No sabía el PRI que atentar contra ese legado histórico era, en el fondo, autodestruir una parte suya. Hoy, el partido está en la lona y solo sus veleidades ideológicas y oportunismo electoral le han insuflado respiración artificial luego del golpe que recibió en 2018 de parte del electorado, que no únicamente le cobró agravios históricos de sangre y corrupción peñistas, sino también la añagaza de diluirse ideológicamente.
Hoy, el gobierno es otro muy distinto al de Peña y al de Calderón. Se trata de una administración emanada de la legitimidad democrática, de la limpieza electoral y de la transparencia ideológica. Lo que hoy el Presidente anuncia en la Reforma eléctrica, que fortalece el sector público al respecto, es algo que no solo se propuso con suma claridad en 2018 sino que el propio AMLO ha insistido desde los años noventa. El electorado votó por eso y el Congreso debe tenerlo en cuenta.
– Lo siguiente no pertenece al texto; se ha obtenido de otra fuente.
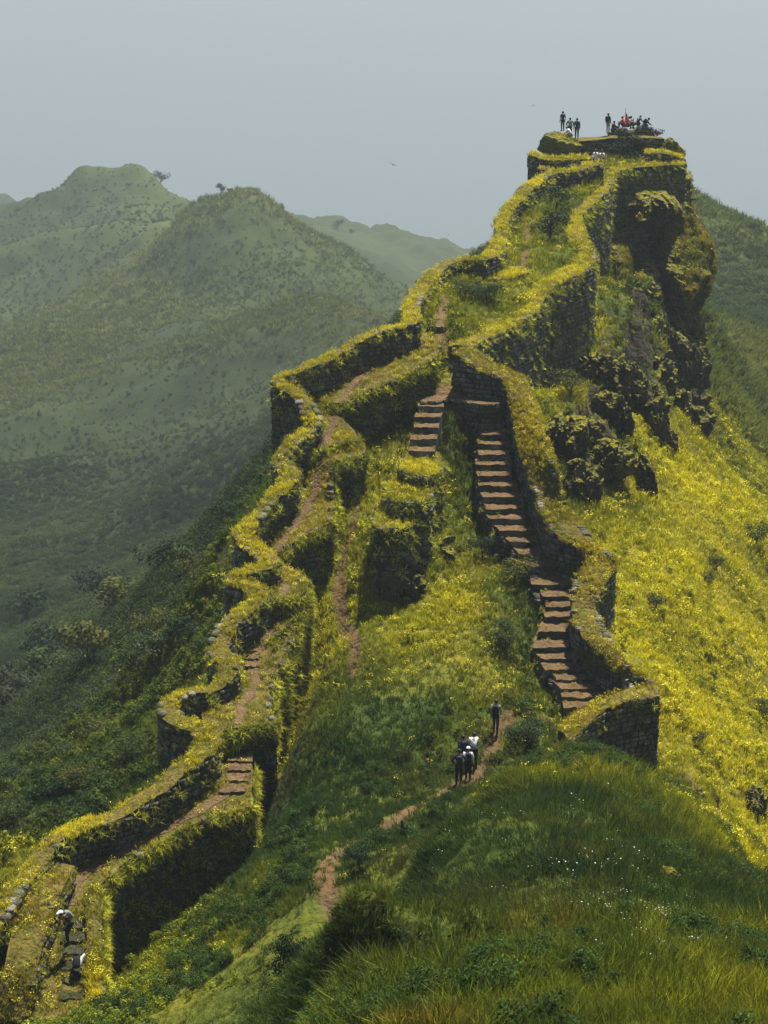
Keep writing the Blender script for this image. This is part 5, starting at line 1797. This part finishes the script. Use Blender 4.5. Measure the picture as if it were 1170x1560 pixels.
for k, (a, b, dd, w, lab) in enumerate([(1092,852,116,1.5,'dark green bush high on the yellow slope'),(1078,905,113,1.1,'small dark bush below the high one on the yellow slope'),(1150,875,126,2.4,'large dark bush at the right edge of the yellow slope'),
        (1000,905,105,1.3,'green bush in the yellow slope near the stair wall'),(1165,1105,104,1.6,'bush cut by the right edge of the yellow slope'),(1065,1120,94,1.0,'low bush above the bastion on the yellow slope')]):
    tree(a, b, dd, w * .7, w, (MG, DG)[k % 2], lab, name='bush', cat='bush', near=True, k=k)
for k, (a, b, dd, h, w) in enumerate([(975,200,176,1.6,1.8),(955,206,175.5,1.7,2.2),(993,204,177,1.6,1.9),(985,238,171.5,1.5,2.4),(935,212,175.5,1.2,1.6),(905,222,173.2,1.3,2.4),(930,226,173,1.6,2.6),(958,220,172.8,1.9,3.0),(985,222,172.8,1.6,2.6),(950,205,174.5,1.3,2.6)]):
    tree(a, b, dd, h, w, (.016, .024, .014), ['dark shrub at the highest point of the summit','dark shrub below the summit flag','dark shrub right of the summit crowd','dark shrub against the summit ruin wall, above the yellow turf','small dark shrub beside the seated hiker','dark shrub against the left end of the summit ruin wall','dark shrub low before the summit ruin wall','big dark shrub in the middle of the summit ruin wall','dark shrub right of the middle of the summit ruin wall','dark shrub spilling over the ruin wall below the flag'][k], name='bush', cat='bush', group='shrubs on the summit', k=k, onland=False)

# ---------------------------------------------------------------- people
SKIN = flat_mat('skin', (.28, .15, .09), .6, .1)
HAIR = flat_mat('hair', (.010, .008, .007), .5, .2)
def cloth(name, c): return flat_mat(name, c, .85, .18, 12)
BLACK, NAVY, GREY, WHITE = cloth('black_cloth', (.012, .012, .014)), cloth('navy_cloth', (.014, .018, .032)), cloth('grey_cloth', (.20, .20, .18)), cloth('white_cloth', (.72, .72, .70))
MAROON, DARKTR, RED, BEIGE = cloth('maroon_cloth', (.06, .012, .015)), cloth('dark_trousers', (.014, .014, .018)), cloth('red_cloth', (.62, .03, .015)), cloth('beige_cloth', (.30, .25, .18))

def skin_mesh(name, verts, edges, radii, root, mat, sub=1):
    me = bpy.data.meshes.new(name)
    me.from_pydata(verts, edges, [])
    o = bpy.data.objects.new(name, me)
    COL.objects.link(o)
    md = o.modifiers.new('skin', 'SKIN'); md.use_smooth_shade = True
    for i, r in enumerate(radii):
        me.skin_vertices[0].data[i].radius = (r, r) if not isinstance(r, tuple) else r
        me.skin_vertices[0].data[i].use_root = (i == root)
    sb = o.modifiers.new('sub', 'SUBSURF'); sb.levels = sub; sb.render_levels = sub
    dg = bpy.context.evaluated_depsgraph_get()
    out = bpy.data.meshes.new_from_object(o.evaluated_get(dg))
    out.name = name
    bpy.data.objects.remove(o); bpy.data.meshes.remove(me)
    out.materials.clear(); out.materials.append(mat)
    return out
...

La correlación de fuerzas en recintos legislativos es asimismo diferente. La coalición con tesis cercanas a las del presidente es mayoría y ha sabido negociar para reformar constitucionalmente. Hoy, el PRI no sólo se enfrenta ante el pragmatismo coyuntural de qué hacer ante este escenario para su supervivencia inmediata. Se enfrenta también a su historia: ¿ceñirse a sus principios históricos o navegar a las órdenes privatizadoras de su alianza Va por México?
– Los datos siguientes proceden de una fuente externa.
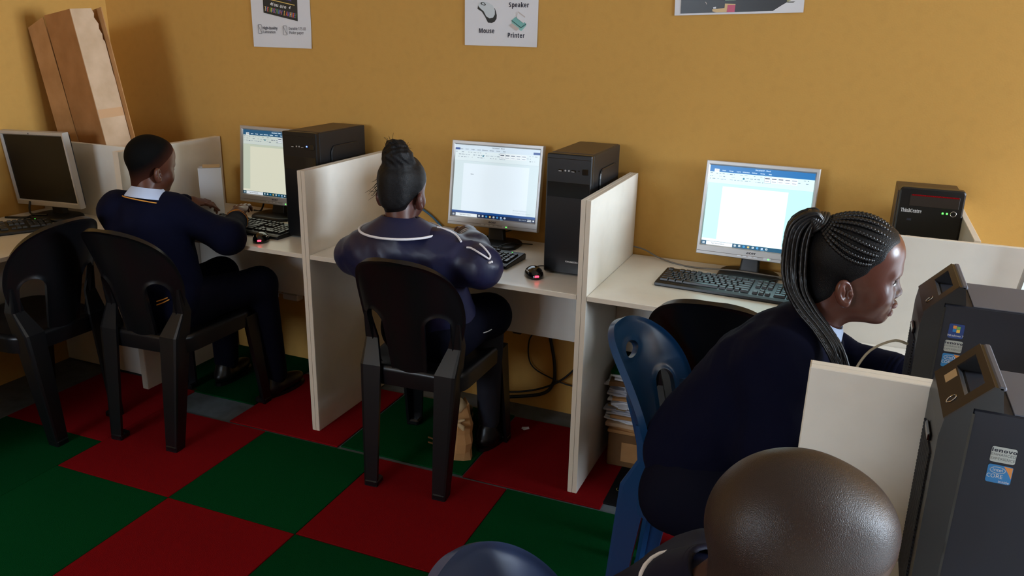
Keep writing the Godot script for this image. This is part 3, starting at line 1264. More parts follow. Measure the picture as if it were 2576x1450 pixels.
# a black midi tower; local: the middle of its base, the front towards +z
func midi_tower(label: String, at: Vector3, turn: float, name_plate: bool) -> Node3D:
	var o := thing("computer_tower", label, "computer", at, turn, "black computer towers")
	var w := 0.152
	var h := 0.405
	var d := 0.305
	obj("case_body", bx(Vector3(0, h / 2 + 0.004, -d / 2), Vector3(w, h - 0.008, d), 0.0025), M.case_black, o)
	var fp := MB.new()
	fp.prism(rrect(w + 0.002, h - 0.004, 0.006, 3), 0.022, at3(0, h / 2 + 0.003, 0), 0.003)
	obj("front_panel", fp, M.case_front, o)
	obj("drive_band", bx(Vector3(0, h - 0.115, 0.0226), Vector3(w - 0.008, 0.05, 0.0016), 0.0005), M.case_gloss, o)
	obj("front_groove", bx(Vector3(0, h - 0.014, 0.0222), Vector3(w - 0.004, 0.0016, 0.001)), M.case_gloss, o)
	for k in [[-0.028, 0.015], [0.016, 0.015]]:
		var us := obj("usb_port", bx(Vector3(k[0], h - 0.052, 0.0222), Vector3(k[1], 0.007, 0.002)), M.case_gloss, o)
		obj("port_tongue", bx(Vector3(k[0] - 0.002, h - 0.054, 0.0228), Vector3(k[1] - 0.005, 0.002, 0.002)), M.silver, us)
	for k in [-0.012, 0.0]:
		var jk := MB.new()
		jk.tube([Vector3(k, h - 0.052, 0.021), Vector3(k, h - 0.052, 0.0236)], 0.0028, 10)
		obj("audio_jack", jk, M.silver, o)
	var pb := MB.new()
	pb.prism(rrect(0.022, 0.02, 0.004, 3), 0.003, at3(0.056, h - 0.052, 0.0215), 0.001)
	obj("power_button", pb, M.case_gloss, o)
	obj("power_light", bx(Vector3(0.034, h - 0.05, 0.0226), Vector3(0.004, 0.004, 0.0016)), M.led_blue if not name_plate else M.case_gloss, o)
	# the bulge pressed into the side panels
	for s in [-1, 1]:
		var sp := MB.new()
		sp.prism(rrect(0.20, 0.26, 0.03, 5), 0.007, Transform3D(Basis(Vector3(0, 0, -s), Vector3(0, 1, 0), Vector3(s, 0, 0)), Vector3(s * (w / 2 - 0.001), h - 0.185, -0.165)), 0.004)
		obj("side_bulge", sp, M.case_black, o)
	obj("roof_plate", bx(Vector3(0, h + 0.0005, -d / 2 - 0.004), Vector3(w - 0.012, 0.002, d - 0.02), 0.0006), M.chassis_brown, o)
	for s in [[-1, -0.04], [1, -0.04], [-1, -0.27], [1, -0.27]]:
		obj("rubber_foot", bx(Vector3(s[0] * 0.055, 0.002, s[1]), Vector3(0.018, 0.004, 0.018)), M.cable, o)
	if name_plate:
		txt("XNUMEDIA", 0.0055, M.white_print, o, at3(0.022, 0.048, 0.0225), 1.1, true)
	return o

# a tall desktop computer with a carrying handle on its sloping brow; local: front towards +z
func handle_tower(label: String, at: Vector3, turn: float, stickers: Array, sy: float, sz: float, scrap := false) -> Node3D:
	var o := thing("computer_tower", label, "computer", at, turn, "slate computer towers")
	var w := 0.16
	var hc := TH
	obj("chassis", bx(Vector3(0, hc / 2 + 0.004, -0.18), Vector3(w - 0.004, hc - 0.008, 0.36), 0.002), M.case_slate, o)
	obj("roof_plate", bx(Vector3(0, hc + 0.0008, -0.2), Vector3(w - 0.008, 0.002, 0.31), 0.0006), M.case_top, o)
	# bezel: the body below, then a wedge round the hand hole, out of two cheeks and two bars
	var low := Vector2(0.030, hc - 0.019)
	var high := Vector2(-0.019, hc + 0.034)
	var sl := high - low
	var L := sl.length()
	var e := sl / L
	var bx1 := Basis(Vector3(1, 0, 0), Vector3(0, e.y, e.x), Vector3(0, -e.x, e.y))
	var org := Vector3(0, low.y, low.x)
	var cs := MB.new()
	var turn_x := func(x0: float) -> Transform3D: return Transform3D(Basis(Vector3(0, 0, 1), Vector3(0, 1, 0), Vector3(-1, 0, 0)), Vector3(x0, 0, 0))
	cs.prism(PackedVector2Array([Vector2(0.0, 0.004), Vector2(0.026, 0.0), Vector2(0.030, 0.05), Vector2(0.033, hc - 0.045), low, Vector2(0.0, low.y)]), w, (turn_x as Callable).call(w / 2))
	var wedge := PackedVector2Array([low, high, high + Vector2(-0.008, 0.0), Vector2(-0.033, hc + 0.002), Vector2(0.0, hc + 0.002), Vector2(0.0, low.y)])
	cs.prism(wedge, w * 0.17, (turn_x as Callable).call(w / 2))
	cs.prism(wedge, w * 0.17, (turn_x as Callable).call(-w / 2 + w * 0.17))
	var m1 := low + sl * 0.46
	var m2 := low + sl * 0.86
	cs.prism(PackedVector2Array([low, m1, m1 + Vector2(-0.02, -0.018), Vector2(0.0, low.y)]), w * 0.66, (turn_x as Callable).call(w * 0.33))
	cs.prism(PackedVector2Array([m2, high, high + Vector2(-0.008, 0.0), high + Vector2(-0.012, -0.012)]), w * 0.66, (turn_x as Callable).call(w * 0.33))
	obj("front_bezel", cs, M.bezel_black, o)
	# the brown sloping brow with its window
	var br := MB.new()
	for q in [[0.0, 0.46, w], [0.46, 0.86, 0.0], [0.86, 1.0, w]]:
		if q[2] > 0.0:
			br.box(org + bx1 * Vector3(0, L * (q[0] + q[1]) / 2, 0.001), Vector3(w, L * (q[1] - q[0]), 0.002), 0.0, bx1)
		else:
			for s in [-1, 1]:
				br.box(org + bx1 * Vector3(s * w * 0.415, L * (q[0] + q[1]) / 2, 0.001), Vector3(w * 0.17, L * (q[1] - q[0]), 0.002), 0.0, bx1)
	obj("brow_plate", br, M.bezel_brown, o)
	obj("ridge_strip", bx(Vector3(0, hc + 0.033, -0.0265), Vector3(w, 0.006, 0.009), 0.002), M.case_top, o)
	var pr2 := MB.new()
	var pc := org + bx1 * Vector3(w * 0.26, 0.016, 0.0028)
	var circ := []
	for k in 19:
		circ.append(pc + bx1 * Vector3(cos(TAU * k / 18), sin(TAU * k / 18), 0) * 0.0072)
	pr2.tube(circ, 0.001, 5)
	obj("power_ring", pr2, M.chrome, o)
	if scrap:
		var tm := MB.new()
		tm.box(org + bx1 * Vector3(-w * 0.2, 0.022, 0.0024), Vector3(0.026, 0.018, 0.0006), 0.0, bx1)
		obj("tape_scrap", tm, M.paper_tan, o)
	# louvred front: fine ribs with a dark gap between, and a drive lip
	var rb := MB.new()
	for k in 44:
		rb.box(Vector3(-0.008, 0.02 + k * 0.0056, 0.0305 + 0.00006 * k), Vector3(w - 0.05, 0.003, 0.004))
	var gr := obj("front_louvre", rb, M.case_slate, o)
	gr.set_meta("kind", "stuff")
	obj("drive_lip", bx(Vector3(0.0, hc - 0.075, 0.035), Vector3(w * 0.3, 0.012, 0.005), 0.002), M.case_gloss, o)
	obj("side_seam", bx(Vector3(w / 2 - 0.001, hc / 2, -0.001), Vector3(0.0022, hc - 0.01, 0.003)), M.case_gloss, o)
	var y := sy
	for s in stickers:
		sticker(o, s, Transform3D(Basis(Vector3(0, 0, -1.3), Vector3(0, 1.3, 0), Vector3(1, 0, 0)), Vector3(w / 2 - 0.0018, y, sz)))
		y -= 0.0285 if s == "windows" else 0.027
	return o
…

Cualquiera que sea su decisión, le implicará un costo. Lo cual, desde luego, implica que la disolución priista no fue solo gracias al empuje social que los desplazó del poder, sino de su desdibujamiento ideológico que ellos mismos han cocinado en su seno desde la década de los ochenta y que llegó a su peor frenesí en el salinismo. Ya nadie cree con facilidad que en el interior del PRI haya aún resabios del nacionalismo revolucionario. El otrora partido de Estado navega sin rumbo, como una rémora electoral. Ningún destino se augura bueno para el tricolor.